The input:
——————
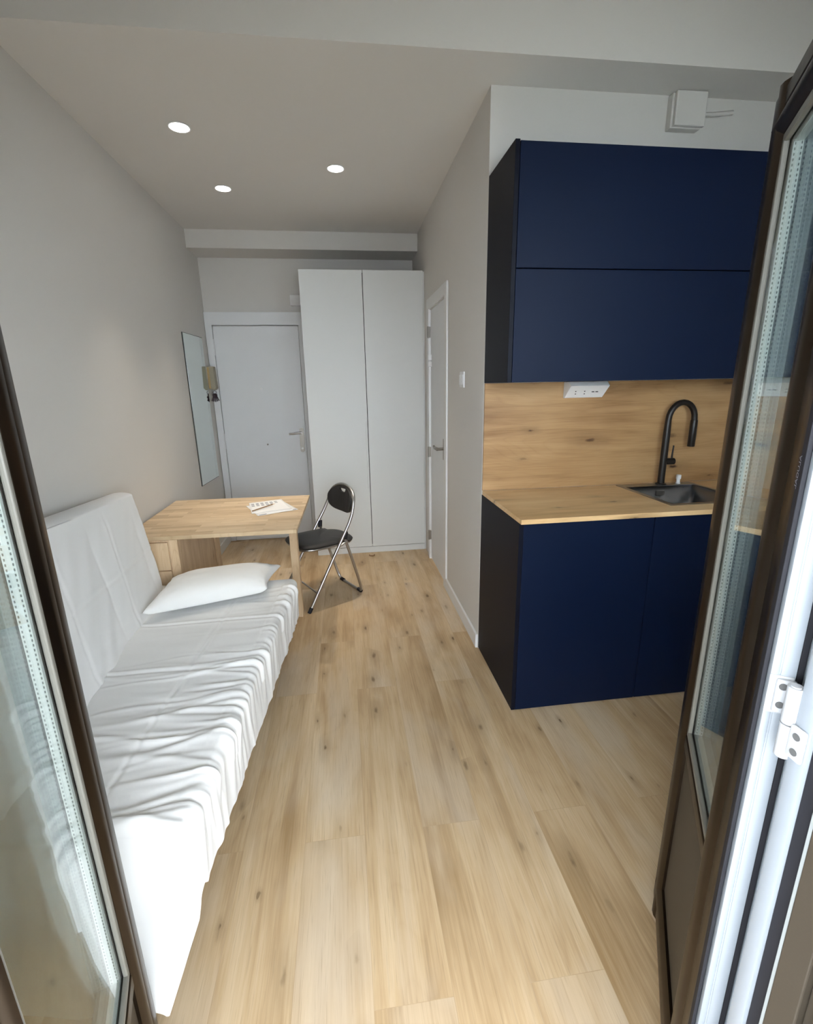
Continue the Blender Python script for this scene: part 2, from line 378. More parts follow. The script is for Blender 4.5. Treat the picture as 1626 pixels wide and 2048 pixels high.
——————
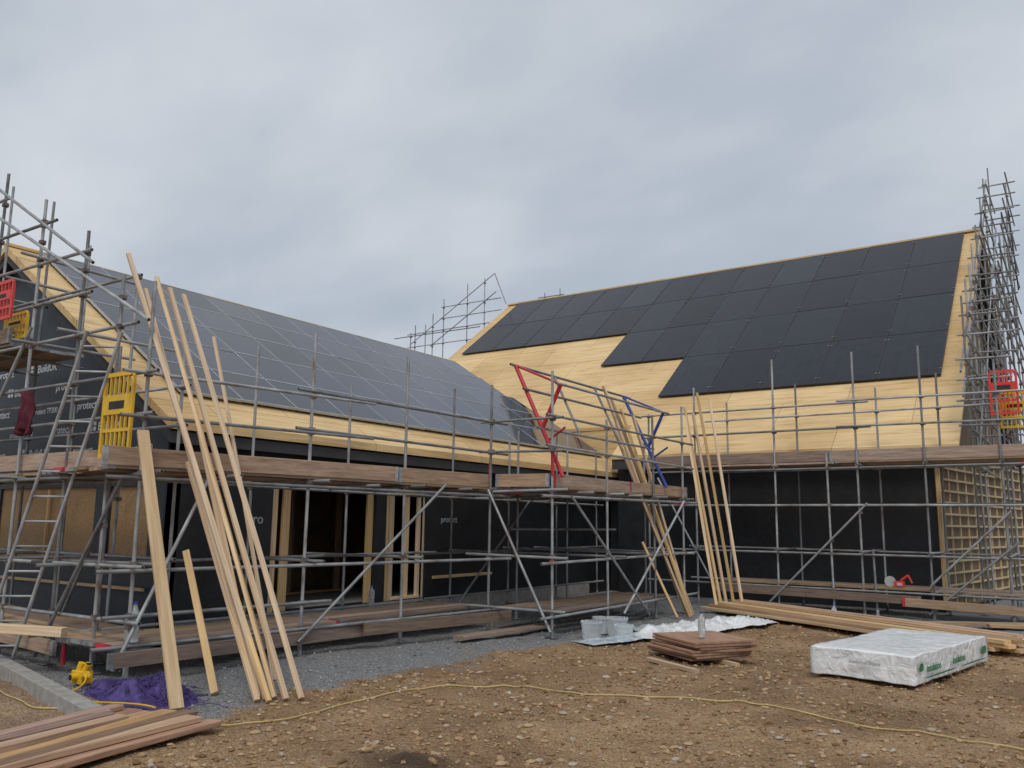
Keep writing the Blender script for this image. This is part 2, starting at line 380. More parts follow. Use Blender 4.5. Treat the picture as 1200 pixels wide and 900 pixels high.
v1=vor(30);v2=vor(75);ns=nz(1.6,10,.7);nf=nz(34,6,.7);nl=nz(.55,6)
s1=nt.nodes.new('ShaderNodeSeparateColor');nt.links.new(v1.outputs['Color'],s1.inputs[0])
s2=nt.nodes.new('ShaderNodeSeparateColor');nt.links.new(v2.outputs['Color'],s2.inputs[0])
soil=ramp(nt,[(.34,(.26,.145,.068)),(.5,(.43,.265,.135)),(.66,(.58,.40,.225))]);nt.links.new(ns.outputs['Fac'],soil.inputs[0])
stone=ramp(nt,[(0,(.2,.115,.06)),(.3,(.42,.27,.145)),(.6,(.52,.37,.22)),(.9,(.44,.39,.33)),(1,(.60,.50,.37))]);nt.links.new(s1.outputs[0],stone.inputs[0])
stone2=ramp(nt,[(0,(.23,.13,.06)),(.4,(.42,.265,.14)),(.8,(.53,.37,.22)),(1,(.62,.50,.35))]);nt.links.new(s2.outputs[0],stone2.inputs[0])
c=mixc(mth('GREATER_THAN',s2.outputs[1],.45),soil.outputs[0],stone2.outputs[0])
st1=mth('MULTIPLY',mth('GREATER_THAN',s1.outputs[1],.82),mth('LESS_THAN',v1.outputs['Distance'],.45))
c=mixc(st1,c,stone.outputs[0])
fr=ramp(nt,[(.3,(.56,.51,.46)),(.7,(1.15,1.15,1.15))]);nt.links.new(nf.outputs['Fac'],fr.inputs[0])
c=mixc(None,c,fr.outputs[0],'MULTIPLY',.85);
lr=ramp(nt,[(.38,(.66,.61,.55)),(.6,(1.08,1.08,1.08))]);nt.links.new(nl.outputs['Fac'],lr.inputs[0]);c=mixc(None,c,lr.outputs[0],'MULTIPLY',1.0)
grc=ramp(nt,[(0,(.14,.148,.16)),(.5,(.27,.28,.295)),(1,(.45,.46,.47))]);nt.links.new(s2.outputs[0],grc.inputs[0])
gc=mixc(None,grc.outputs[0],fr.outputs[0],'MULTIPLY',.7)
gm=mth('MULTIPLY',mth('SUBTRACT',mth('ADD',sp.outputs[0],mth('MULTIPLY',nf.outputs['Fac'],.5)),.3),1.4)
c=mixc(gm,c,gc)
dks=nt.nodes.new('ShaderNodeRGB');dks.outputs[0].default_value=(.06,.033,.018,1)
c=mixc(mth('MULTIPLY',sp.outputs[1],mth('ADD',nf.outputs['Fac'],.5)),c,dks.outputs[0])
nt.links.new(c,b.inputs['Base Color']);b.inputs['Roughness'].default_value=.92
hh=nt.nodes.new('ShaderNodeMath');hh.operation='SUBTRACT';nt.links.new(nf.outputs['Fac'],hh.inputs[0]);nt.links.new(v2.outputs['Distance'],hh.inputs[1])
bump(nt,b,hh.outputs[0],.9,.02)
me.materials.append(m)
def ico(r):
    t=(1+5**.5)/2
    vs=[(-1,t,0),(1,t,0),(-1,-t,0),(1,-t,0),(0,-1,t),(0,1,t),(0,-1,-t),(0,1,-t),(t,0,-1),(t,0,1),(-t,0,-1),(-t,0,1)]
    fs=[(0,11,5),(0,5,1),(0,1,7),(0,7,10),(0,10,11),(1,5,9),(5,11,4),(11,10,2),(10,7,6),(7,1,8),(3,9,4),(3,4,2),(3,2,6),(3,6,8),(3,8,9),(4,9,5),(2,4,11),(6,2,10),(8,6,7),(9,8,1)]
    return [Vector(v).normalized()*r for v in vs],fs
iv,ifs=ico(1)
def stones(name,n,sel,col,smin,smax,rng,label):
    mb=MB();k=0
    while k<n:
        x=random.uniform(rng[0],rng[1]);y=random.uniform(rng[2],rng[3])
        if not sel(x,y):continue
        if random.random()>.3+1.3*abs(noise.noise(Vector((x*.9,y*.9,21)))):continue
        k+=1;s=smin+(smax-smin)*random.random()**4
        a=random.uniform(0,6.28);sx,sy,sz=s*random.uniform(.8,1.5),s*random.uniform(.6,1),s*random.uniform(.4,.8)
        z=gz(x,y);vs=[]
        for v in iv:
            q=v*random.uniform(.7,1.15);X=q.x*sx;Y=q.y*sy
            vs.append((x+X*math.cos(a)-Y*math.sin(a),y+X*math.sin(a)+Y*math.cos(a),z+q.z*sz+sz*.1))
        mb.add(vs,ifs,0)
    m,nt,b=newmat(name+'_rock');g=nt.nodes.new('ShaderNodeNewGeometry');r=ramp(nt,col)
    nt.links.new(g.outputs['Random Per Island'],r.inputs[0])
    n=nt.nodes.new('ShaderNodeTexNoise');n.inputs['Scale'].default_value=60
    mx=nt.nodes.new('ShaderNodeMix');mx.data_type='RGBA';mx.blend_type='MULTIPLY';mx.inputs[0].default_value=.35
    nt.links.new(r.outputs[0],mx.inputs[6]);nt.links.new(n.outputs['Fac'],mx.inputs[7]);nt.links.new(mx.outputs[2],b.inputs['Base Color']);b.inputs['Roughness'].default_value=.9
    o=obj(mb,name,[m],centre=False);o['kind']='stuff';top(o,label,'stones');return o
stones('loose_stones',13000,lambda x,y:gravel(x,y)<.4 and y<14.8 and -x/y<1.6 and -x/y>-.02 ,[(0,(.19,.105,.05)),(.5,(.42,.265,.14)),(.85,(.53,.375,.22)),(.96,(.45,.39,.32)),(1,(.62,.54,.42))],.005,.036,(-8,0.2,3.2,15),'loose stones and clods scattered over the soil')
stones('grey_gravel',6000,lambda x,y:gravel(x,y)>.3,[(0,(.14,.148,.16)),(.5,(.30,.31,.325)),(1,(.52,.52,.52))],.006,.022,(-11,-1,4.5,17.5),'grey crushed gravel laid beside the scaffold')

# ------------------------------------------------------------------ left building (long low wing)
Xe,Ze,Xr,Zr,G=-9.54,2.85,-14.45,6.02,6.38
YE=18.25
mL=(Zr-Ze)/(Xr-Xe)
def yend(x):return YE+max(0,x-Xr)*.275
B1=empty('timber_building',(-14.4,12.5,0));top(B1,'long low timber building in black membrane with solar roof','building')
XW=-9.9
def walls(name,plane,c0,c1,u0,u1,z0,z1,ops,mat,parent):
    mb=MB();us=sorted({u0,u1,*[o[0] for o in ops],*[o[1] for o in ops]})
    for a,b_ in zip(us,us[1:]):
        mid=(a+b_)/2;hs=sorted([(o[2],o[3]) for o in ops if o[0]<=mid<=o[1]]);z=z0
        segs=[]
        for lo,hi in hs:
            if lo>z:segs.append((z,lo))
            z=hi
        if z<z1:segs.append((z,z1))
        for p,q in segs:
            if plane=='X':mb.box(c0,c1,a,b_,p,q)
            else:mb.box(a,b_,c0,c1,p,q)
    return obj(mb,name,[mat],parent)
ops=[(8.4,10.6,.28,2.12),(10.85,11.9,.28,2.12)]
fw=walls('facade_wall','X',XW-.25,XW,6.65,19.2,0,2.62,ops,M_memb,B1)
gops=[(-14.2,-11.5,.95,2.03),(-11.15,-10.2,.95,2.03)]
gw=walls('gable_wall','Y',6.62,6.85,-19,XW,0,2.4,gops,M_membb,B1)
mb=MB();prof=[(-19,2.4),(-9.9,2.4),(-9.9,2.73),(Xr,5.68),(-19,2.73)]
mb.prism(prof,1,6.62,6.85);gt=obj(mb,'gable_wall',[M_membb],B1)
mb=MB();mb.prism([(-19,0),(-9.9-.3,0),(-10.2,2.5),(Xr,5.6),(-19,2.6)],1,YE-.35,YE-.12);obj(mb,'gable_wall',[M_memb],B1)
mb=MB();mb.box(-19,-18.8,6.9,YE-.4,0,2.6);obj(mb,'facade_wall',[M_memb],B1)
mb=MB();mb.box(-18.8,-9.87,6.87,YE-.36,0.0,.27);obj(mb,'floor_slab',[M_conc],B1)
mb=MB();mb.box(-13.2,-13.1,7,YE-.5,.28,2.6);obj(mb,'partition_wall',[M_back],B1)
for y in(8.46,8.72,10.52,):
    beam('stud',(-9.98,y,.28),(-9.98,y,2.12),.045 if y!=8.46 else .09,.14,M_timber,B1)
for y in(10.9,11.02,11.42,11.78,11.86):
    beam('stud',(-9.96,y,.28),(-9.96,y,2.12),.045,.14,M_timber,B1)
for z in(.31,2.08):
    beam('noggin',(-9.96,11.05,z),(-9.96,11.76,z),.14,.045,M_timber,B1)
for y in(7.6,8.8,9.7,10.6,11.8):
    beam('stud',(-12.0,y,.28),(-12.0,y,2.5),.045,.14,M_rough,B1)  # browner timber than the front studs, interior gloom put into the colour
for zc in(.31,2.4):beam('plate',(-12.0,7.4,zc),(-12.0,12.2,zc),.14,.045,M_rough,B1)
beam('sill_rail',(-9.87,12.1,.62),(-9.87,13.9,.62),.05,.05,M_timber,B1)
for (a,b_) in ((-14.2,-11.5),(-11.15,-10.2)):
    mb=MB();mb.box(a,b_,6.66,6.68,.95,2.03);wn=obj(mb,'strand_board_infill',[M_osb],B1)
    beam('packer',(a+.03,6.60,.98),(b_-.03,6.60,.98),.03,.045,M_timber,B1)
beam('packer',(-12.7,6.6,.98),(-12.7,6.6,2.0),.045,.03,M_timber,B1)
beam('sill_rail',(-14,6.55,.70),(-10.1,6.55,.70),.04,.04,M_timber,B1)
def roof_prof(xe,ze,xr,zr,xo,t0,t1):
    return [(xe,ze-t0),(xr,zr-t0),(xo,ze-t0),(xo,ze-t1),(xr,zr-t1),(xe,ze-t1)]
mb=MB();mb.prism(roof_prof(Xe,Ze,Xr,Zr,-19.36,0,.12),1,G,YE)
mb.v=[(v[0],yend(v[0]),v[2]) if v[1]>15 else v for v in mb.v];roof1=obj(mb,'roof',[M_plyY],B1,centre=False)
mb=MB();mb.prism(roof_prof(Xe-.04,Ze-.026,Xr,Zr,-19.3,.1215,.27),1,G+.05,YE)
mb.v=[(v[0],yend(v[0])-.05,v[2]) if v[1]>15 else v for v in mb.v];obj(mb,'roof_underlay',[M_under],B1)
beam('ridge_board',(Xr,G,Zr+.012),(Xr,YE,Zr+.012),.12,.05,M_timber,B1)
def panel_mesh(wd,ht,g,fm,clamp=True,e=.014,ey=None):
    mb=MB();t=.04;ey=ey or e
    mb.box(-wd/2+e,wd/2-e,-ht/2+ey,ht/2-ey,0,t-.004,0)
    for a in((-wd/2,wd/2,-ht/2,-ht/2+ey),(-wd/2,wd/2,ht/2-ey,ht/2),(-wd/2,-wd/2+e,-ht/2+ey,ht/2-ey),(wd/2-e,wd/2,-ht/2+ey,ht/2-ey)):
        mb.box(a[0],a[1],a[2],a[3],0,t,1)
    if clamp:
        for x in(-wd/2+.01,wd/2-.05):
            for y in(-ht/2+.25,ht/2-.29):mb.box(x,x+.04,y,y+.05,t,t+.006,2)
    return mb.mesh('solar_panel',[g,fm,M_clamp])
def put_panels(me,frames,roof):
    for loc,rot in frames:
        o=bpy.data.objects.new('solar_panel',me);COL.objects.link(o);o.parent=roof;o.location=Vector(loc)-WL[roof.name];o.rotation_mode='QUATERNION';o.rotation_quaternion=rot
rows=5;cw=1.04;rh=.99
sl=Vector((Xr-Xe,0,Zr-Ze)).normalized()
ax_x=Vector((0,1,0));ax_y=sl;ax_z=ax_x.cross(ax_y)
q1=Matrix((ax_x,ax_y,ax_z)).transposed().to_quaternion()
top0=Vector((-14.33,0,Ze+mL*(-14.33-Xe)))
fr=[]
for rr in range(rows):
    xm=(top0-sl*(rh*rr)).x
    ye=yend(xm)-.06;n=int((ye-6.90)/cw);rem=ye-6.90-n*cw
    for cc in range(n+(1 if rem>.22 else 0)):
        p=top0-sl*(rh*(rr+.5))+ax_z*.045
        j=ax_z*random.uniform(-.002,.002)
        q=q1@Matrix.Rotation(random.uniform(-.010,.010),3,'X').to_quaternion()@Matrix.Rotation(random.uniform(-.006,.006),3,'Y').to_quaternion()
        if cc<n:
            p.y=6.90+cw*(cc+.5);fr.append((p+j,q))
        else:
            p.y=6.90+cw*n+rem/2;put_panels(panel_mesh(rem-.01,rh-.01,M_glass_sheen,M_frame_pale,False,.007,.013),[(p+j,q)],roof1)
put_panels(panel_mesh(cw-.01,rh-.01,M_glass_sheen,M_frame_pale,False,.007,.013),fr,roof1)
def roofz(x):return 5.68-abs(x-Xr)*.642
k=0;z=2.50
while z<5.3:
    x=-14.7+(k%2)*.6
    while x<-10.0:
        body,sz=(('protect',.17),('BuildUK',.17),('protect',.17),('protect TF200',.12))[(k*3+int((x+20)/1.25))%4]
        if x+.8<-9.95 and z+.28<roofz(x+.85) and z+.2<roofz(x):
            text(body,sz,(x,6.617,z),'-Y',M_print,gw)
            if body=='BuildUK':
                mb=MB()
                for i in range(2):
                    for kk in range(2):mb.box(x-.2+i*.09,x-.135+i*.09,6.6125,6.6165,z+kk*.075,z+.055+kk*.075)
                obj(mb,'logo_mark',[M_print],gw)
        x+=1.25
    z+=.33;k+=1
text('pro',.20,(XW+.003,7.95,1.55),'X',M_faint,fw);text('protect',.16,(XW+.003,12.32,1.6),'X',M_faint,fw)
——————
Written exercise:
Find each line in the records holding the string "this" and show it.

Output of the task:
Continue the Blender Python script for this scene: part 2, from line 378. More parts follow. The script is for Blender 4.5. Treat the picture as 1626 pixels wide and 2048 pixels high.
Keep writing the Blender script for this image. This is part 2, starting at line 380. More parts follow. Use Blender 4.5. Treat the picture as 1200 pixels wide and 900 pixels high.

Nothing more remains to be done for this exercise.